Investment

Fear of being alone in making a mistake is driving pension funds to knowingly follow ineffective manager recommendations from investment consultants, according to academics.

In the UK, a survey last year by the National Association of Pension Funds found 42 per cent of schemes rated their consultant’s ability to pick managers as “fairly good”, with 17 per cent valuing it less.

The report published this week by the Saïd Business School at the University of Oxford compared US pension funds’ expectations of asset manager performance, actual manager performance and investment consultants’ recommendations.

The survey of 781 US-based pension funds and consultants asked how they each rated their asset managers using the same standards for each group, concluding that both past performance and consultant recommendations inform funds’ expectations of future performance.

Managers considered to be in the top quarter of past performers had a 37 percentile greater future performance expectation than those in the bottom quarter.

Co-author of the report, Saïd Business School’s Dr Howard Jones said its recommendations could well be extended to UK pension funds.

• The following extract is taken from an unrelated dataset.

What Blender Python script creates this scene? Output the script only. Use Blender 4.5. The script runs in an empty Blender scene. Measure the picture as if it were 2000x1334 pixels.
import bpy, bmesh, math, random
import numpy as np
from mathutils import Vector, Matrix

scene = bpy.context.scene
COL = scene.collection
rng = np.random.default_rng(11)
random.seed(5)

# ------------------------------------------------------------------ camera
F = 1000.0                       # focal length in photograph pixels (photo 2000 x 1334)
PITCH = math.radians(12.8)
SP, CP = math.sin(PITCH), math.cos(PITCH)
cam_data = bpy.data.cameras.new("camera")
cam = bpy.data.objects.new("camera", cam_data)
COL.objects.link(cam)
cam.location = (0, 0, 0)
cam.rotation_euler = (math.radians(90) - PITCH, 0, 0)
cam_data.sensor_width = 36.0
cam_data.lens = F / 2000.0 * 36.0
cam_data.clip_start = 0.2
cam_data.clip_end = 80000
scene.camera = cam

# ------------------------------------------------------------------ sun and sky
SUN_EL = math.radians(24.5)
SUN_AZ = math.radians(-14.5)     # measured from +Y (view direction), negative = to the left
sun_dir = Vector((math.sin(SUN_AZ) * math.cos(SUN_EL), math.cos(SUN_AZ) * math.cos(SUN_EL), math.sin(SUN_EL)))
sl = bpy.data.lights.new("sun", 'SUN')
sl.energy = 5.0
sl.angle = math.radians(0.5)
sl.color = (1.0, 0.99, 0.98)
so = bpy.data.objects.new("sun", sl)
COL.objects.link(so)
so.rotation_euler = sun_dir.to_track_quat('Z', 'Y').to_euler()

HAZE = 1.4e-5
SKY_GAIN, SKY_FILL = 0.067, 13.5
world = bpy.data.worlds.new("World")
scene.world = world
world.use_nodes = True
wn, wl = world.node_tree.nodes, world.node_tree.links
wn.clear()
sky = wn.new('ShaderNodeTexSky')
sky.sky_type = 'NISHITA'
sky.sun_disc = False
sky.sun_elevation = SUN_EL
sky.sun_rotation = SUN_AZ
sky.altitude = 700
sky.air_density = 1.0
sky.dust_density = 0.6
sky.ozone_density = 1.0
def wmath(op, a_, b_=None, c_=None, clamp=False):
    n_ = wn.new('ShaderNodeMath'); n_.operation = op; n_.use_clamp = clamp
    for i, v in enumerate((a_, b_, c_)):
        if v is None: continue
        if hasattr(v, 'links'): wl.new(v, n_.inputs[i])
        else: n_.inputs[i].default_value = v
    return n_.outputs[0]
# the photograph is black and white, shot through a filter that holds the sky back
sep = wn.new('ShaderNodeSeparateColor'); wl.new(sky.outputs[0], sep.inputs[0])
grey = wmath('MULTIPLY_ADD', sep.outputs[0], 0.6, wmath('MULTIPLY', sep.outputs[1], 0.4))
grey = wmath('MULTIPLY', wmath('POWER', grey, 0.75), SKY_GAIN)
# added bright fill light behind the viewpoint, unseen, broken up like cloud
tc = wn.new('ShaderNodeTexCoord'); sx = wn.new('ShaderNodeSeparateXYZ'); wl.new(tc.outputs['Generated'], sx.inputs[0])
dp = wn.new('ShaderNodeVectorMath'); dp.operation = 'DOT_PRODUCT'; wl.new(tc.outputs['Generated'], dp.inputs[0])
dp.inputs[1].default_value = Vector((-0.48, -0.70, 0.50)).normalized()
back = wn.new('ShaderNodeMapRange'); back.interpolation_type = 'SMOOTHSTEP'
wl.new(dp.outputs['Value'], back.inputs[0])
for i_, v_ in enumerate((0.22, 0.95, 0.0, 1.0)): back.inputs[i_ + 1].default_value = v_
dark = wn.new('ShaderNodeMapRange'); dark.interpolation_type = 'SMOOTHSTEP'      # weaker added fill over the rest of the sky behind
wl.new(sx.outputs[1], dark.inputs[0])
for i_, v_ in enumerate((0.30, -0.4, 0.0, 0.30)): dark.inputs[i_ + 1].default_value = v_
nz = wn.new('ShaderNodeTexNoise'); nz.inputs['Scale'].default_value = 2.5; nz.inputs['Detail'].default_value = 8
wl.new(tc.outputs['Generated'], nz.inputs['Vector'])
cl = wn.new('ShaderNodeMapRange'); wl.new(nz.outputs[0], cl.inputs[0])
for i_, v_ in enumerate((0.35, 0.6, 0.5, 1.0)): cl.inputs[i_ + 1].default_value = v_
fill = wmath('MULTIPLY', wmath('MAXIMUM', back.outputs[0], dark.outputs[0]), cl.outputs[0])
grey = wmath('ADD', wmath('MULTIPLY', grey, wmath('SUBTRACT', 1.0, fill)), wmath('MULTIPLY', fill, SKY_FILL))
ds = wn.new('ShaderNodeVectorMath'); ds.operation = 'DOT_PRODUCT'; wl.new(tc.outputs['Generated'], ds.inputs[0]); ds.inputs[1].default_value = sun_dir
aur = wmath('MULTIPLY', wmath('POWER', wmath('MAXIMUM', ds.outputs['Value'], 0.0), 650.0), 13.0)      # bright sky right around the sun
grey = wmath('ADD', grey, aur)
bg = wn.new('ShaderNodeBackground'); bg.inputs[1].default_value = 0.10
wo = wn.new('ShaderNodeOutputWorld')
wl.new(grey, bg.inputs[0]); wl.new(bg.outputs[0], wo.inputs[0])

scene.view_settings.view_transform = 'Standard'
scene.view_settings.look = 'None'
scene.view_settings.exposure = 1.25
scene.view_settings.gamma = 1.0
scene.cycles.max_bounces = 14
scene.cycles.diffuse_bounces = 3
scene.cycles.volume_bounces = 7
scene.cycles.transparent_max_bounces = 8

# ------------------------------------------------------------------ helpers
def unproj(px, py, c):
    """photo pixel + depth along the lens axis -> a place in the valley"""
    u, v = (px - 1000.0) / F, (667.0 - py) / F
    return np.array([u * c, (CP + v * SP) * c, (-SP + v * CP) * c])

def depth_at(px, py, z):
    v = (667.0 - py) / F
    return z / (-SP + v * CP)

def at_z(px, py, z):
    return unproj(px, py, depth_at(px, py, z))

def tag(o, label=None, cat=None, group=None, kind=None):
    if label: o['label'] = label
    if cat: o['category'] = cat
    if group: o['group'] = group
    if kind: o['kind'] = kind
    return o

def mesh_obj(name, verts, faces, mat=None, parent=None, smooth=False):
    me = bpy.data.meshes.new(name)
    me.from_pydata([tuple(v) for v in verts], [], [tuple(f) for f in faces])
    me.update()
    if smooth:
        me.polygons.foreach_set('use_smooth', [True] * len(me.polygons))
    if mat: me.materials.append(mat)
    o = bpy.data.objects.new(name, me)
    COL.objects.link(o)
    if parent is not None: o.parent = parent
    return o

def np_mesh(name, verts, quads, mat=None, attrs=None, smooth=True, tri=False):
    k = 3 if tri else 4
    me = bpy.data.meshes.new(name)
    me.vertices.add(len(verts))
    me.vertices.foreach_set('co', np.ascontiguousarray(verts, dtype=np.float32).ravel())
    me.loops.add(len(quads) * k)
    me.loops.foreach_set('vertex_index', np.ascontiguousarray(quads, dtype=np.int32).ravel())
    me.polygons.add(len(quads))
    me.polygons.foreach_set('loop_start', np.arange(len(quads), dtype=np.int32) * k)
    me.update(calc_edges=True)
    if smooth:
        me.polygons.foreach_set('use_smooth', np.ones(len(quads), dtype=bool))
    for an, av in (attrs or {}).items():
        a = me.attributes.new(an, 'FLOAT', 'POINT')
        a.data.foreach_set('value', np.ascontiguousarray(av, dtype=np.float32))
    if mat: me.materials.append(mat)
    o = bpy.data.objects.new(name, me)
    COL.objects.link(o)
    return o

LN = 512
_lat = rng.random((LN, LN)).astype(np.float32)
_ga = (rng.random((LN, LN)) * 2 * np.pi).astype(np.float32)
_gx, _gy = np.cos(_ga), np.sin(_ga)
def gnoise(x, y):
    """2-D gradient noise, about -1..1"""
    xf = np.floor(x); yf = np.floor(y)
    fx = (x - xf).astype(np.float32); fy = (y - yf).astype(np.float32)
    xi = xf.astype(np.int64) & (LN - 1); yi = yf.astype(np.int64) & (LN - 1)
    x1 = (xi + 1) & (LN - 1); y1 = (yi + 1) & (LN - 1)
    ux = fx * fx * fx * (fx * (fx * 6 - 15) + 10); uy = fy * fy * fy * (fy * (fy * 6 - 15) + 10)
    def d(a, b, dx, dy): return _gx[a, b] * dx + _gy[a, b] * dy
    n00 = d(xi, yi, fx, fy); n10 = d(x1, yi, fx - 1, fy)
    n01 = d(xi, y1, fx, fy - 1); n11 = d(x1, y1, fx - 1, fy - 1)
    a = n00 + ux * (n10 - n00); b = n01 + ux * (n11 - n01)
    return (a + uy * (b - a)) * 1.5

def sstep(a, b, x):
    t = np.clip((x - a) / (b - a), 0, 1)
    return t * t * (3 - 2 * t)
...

Scheme investors were likely to employ these methods regardless of their ineffectiveness in order to protect careers and reputation, he said.

“If anything goes wrong in their selection of asset managers it is much easier to say that they followed past performance and consultant recommendations,” he said. “If enough people get it wrong at the same time then you won’t get singled out for making the same mistake.”

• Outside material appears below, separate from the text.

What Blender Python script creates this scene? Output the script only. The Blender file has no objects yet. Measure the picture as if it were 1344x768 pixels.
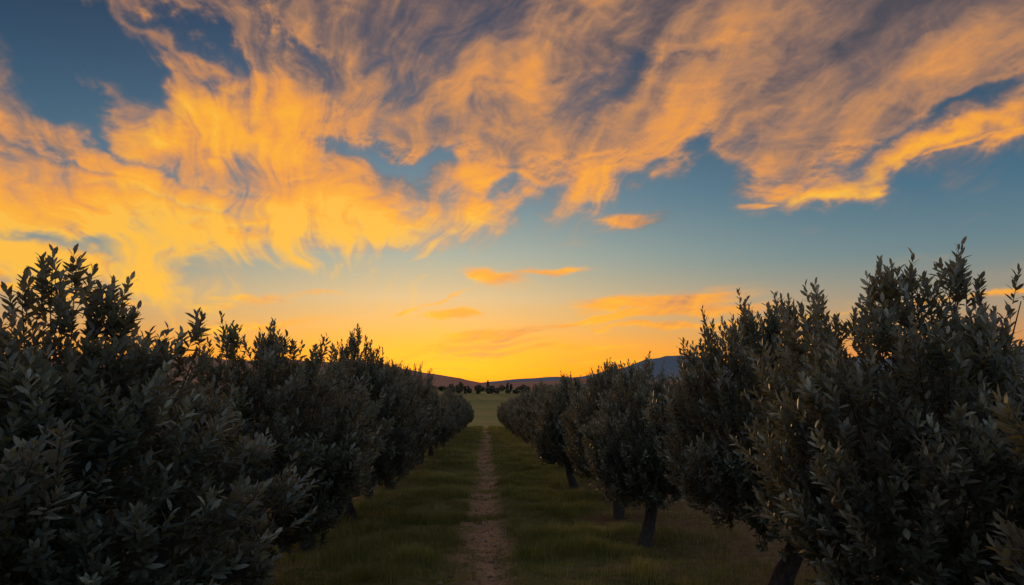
import bpy, math
import numpy as np
from mathutils import Vector
rng = np.random.default_rng(11)
scene = bpy.context.scene
scene.view_settings.view_transform = 'Standard'
scene.view_settings.look = 'None'
scene.view_settings.exposure = 0

# ------------------------------------------------------------ camera
PITCH = math.radians(8.0); YAW = math.radians(2.17)
cam = bpy.data.cameras.new("camera"); camo = bpy.data.objects.new("camera", cam)
scene.collection.objects.link(camo); scene.camera = camo
cam.lens = 24; cam.sensor_width = 36; cam.clip_start = 0.05; cam.clip_end = 60000
camo.location = (0, 0, 2.0)
camo.rotation_euler = (math.radians(90) + PITCH, 0, -YAW)

def azel(px, py):
    """direction of a feature of the sky in azimuth / elevation degrees"""
    x, y, z = (px - 672) / 896, 1.0, (384 - py) / 896
    y, z = y * math.cos(PITCH) - z * math.sin(PITCH), y * math.sin(PITCH) + z * math.cos(PITCH)
    x, y = x * math.cos(YAW) + y * math.sin(YAW), -x * math.sin(YAW) + y * math.cos(YAW)
    return math.degrees(math.atan2(x, y)), math.degrees(math.atan2(z, math.hypot(x, y)))

# ------------------------------------------------------------ node helpers
class E:
    def __init__(s, nt, sock): s.nt = nt; s.s = sock
    def _m(s, op, *a, clamp=False):
        n = s.nt.nodes.new('ShaderNodeMath'); n.operation = op; n.use_clamp = clamp
        for i, v in enumerate(a):
            if isinstance(v, E): s.nt.links.new(v.s, n.inputs[i])
            else: n.inputs[i].default_value = v
        return E(s.nt, n.outputs[0])
    def __add__(s, o): return s._m('ADD', s, o)
    def __radd__(s, o): return s._m('ADD', o, s)
    def __sub__(s, o): return s._m('SUBTRACT', s, o)
    def __rsub__(s, o): return s._m('SUBTRACT', o, s)
    def __mul__(s, o): return s._m('MULTIPLY', s, o)
    __rmul__ = __mul__
    def abs(s): return s._m('ABSOLUTE', s)
    def ss(s, a, b, lo=0.0, hi=1.0):
        n = s.nt.nodes.new('ShaderNodeMapRange'); n.interpolation_type = 'SMOOTHSTEP'
        s.nt.links.new(s.s, n.inputs[0])
        for i, v in enumerate((a, b, lo, hi)): n.inputs[i + 1].default_value = v
        return E(s.nt, n.outputs[0])
    def ramp(s, pts):
        n = s.nt.nodes.new('ShaderNodeValToRGB'); s.nt.links.new(s.s, n.inputs[0])
        cr = n.color_ramp; cr.elements.remove(cr.elements[1])
        cr.elements[0].position = pts[0][0]; cr.elements[0].color = pts[0][1]
        for p, c in pts[1:]:
            e = cr.elements.new(p); e.color = c
        return n.outputs[0]
def noise(nt, vec, scale, detail=6, rough=0.55):
    n = nt.nodes.new('ShaderNodeTexNoise'); n.inputs['Scale'].default_value = scale
    n.inputs['Detail'].default_value = detail; n.inputs['Roughness'].default_value = rough
    nt.links.new(vec, n.inputs['Vector'])
    return E(nt, n.outputs[0])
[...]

Consultant influence is key in this trend, Jones said. “The very concentrated nature of the investment consultant industry is in itself a problem, because it gives the leading investment consultants representative power that is out of proportion to their added value,” Jones said.

Simeon Willis, principal consultant at KPMG, said dissatisfaction among UK pension funds could be a result of a focus on outperformance as an indicator of success.

“If people are being judged on their ability to select winners that is very difficult to do and luck plays a large part,” he said.

Alan Collins, a director at consultancy Spence & Partners also warned of using outperformance as a sole criterion. “It can lead to a false assessment of whether a manager is doing what asset managers are employed to do,” he said.

Professional trustee company PTL’s managing director Richard Butcher said a more effective way of measuring an asset manager’s success is by giving them targets tailored to the needs of an individual scheme.

“The danger of setting a generic benchmark return is they will then compete against the benchmark rather than against your return objective,” he said.